The roof. The roof. The roof is on fire...
Oh cool, the game is on autopilot now. Time to sit back and enjoy the show!
They probably just didn't want people waiting around for 20 seconds to get fried in the building. Either that, or they didn't want to have to make it into a Dragon Ball Z style 20 seconds that actually lasts for around 30 episodes.
Interesting point of note... No matter what Shadowrunners make it to the roof with you, only yourself and Kitsune will survive the shootout with the mage and troll deckers.
So much for Steelflight and Akimi being awesome badasses, eh?
Though really, shouldn't these rooftop geniuses have just escaped and left me and Kitsune to die a fiery death anyway, rather than needing to try and shoot us to death first? Idiot bad guys, as usual.
RUN! GET TO THE CHOPPER!
Fantastic work. We've managed to take to the skies just before the Aneki building no longer is part of the Seattle skyline. Thanks to us, the 2050 interwebs have been saved!
Glory and approbation to this floating dog spirit thing, whatever in the hell it is.
Live long whelp, and prosper.
I'm just trying to figure out if Sassie was actually ever my girlfriend, or if she was always a giant man eating octopus?
It is very interesting to see what the boss characters have to say in this ending sequence. I find Vladimir's lines to be the funniest, as he's running around trying to fang hug you.
Fantastic, we found the direct descendants of Sargent Schultz. "I KNOW NOTHING!"
Followed by the "WE WERE JUST FOLLOWING ORDERS!" defense.
Poor Drake is also a terrible liar, because (sadly) a Shadowrun II was never made. But it should have been!
They actually go through all of the Shadowrunners in the game 1 by 1 at this point, which is pretty cool. However, they included that toadie Spatter (did I mention that he will turncoat on you somewhere around Floor 4 of Drake Towers? He's a real Benedict Arnold.) as well.
Yeah, I remember what happened. You lied to a (guy impersonating a) Lone Star agent and said you were too busy to help him out, and never bothered to report the fact that you thought a zombie rose from the dead from his slab in your morgue and went out to walk the streets of Seattle at large.

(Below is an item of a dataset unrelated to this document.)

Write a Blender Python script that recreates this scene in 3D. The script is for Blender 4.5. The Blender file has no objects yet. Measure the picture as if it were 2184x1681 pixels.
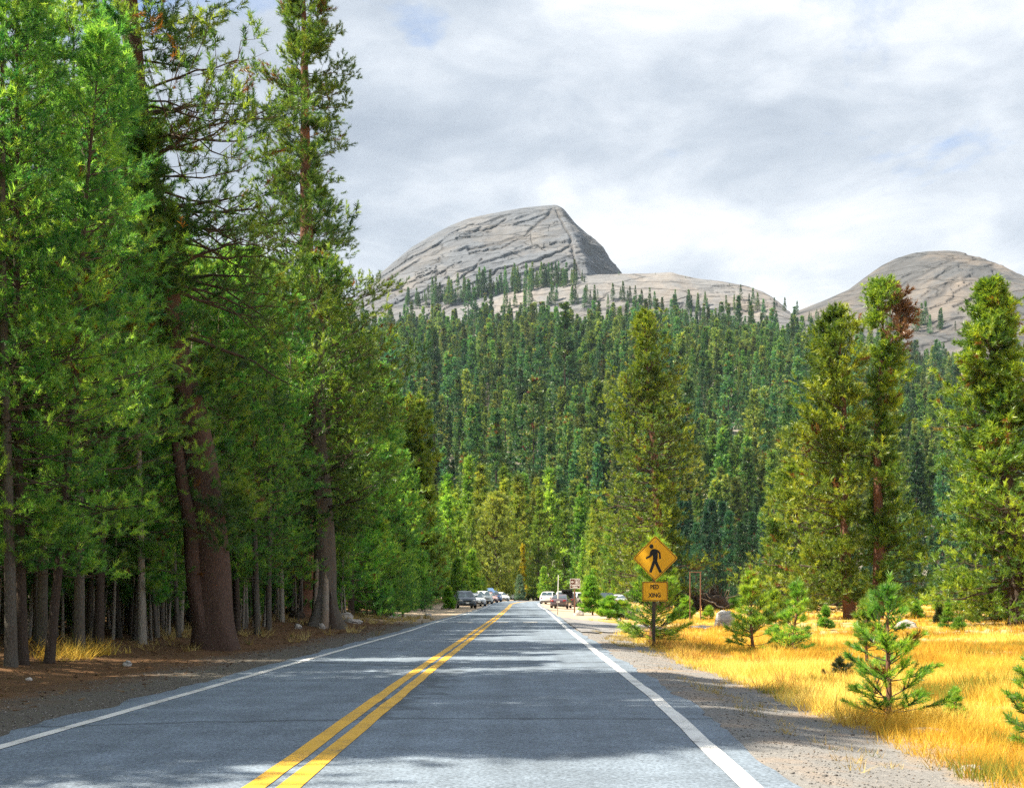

Real stand up citizens, these two. They are destined for great things in life...
No, I insist, thank you for giving me a game that took several years of off and on playing in my childhood to conquer. Though it at least was not as rage inducing as Eye of the Beholder (which took even more time for me to master). A nice Maniac Mansion style set of puzzles, only with guns and magic on top of it. If only the pixel hunting weren't so inane, and you could get a better background of the characters and big players in-game without having to know much about the P&P Shadowrun game.
Congratulations, Jake Armitage. You impersonated a cop, killed an entire gang, became a powerful magic user and a heavily armored and weaponed homicidal maniac that slayed a dragon (worthy of a power metal song, at least), beat a Jester Spirit, repeatedly staked a vampire, murdered an octopus that for some reason looked a lot like your ex-girlfriend, slayed hordes of the undead, and finally you blew up the AI Computer at Aneki HQ -- only to then made a clean getaway in a helicopter with a fox girl. You definitely deserve a break. And you've now got enough leftover nuyen to do just that!